On 11/27/2009 7:03 PM, Stefan Lesicnik wrote:
hihi!  (two in 1 day!)

Is there a document, pep, wiki etc that defines best practice for python code?  
(maybe its more generic).

PEP 8 is the official style guideline.

I keep stumbling on things I think, it would be nice if someone mentioned this. 
Some things ive seen

- keep you try blocks as small as possible, so you can isolate the error
- functions should return one value (im not 100% of this one)

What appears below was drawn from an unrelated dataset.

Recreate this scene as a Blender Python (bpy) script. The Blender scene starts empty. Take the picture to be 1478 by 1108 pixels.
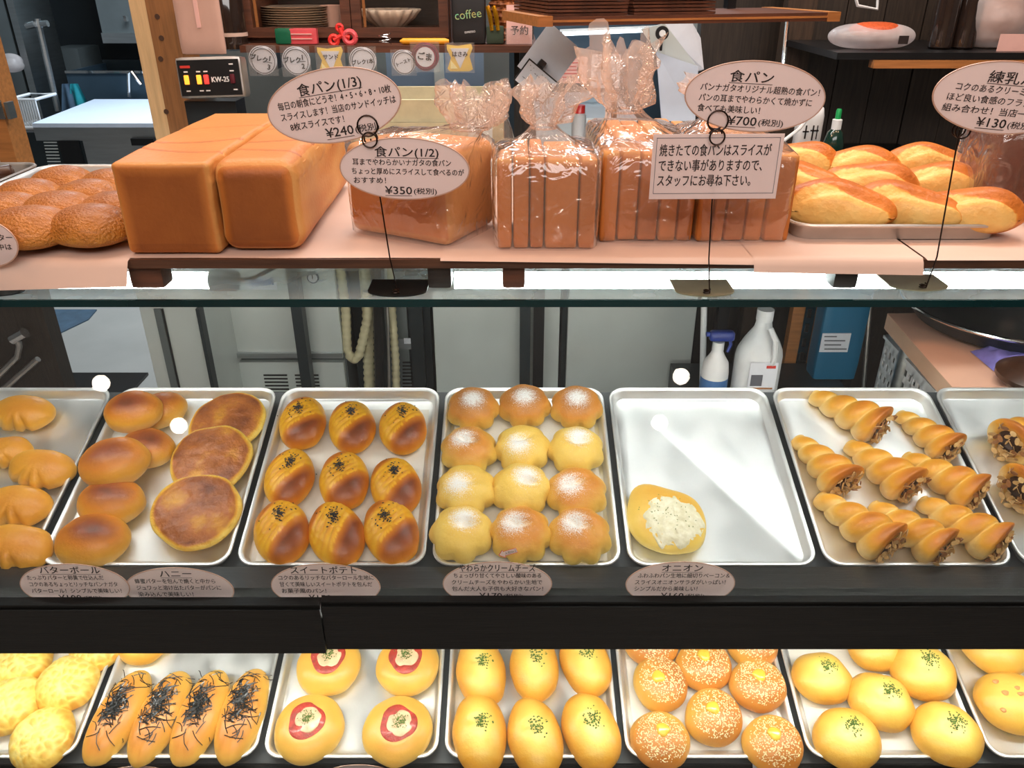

I 100% disagree or with this one.

- declare variable names in a certain way (place?)
- use the if __name__ == '__main__': main() convention

Python specific best practices, among the most important ones are:
- use new-style classes (derive from object)
- avoid "for x in range(len(list)):", when you need the index prefer enumerate - if you can think of a functionality, it is very likely it exist somewhere in the stdlib or at least it exists as a 3rd party lib http://xkcd.com/353/
- @property and attributes over getter and setter
- don't assume the use a reference counting GC, close file properly or use with block
- ''.join() when building large string
- don't manipulate path names, use os.path
- when writing GUI program, IDLE may mess things up

More general non-python-specific:
- write unittest for any serious code, preferrably write unittest before writing code
- it's easier to optimize correct code, than the correct optimized code
- when using nested loop (implicit or explicit), be wary of possible quadratic (or worse) behavior.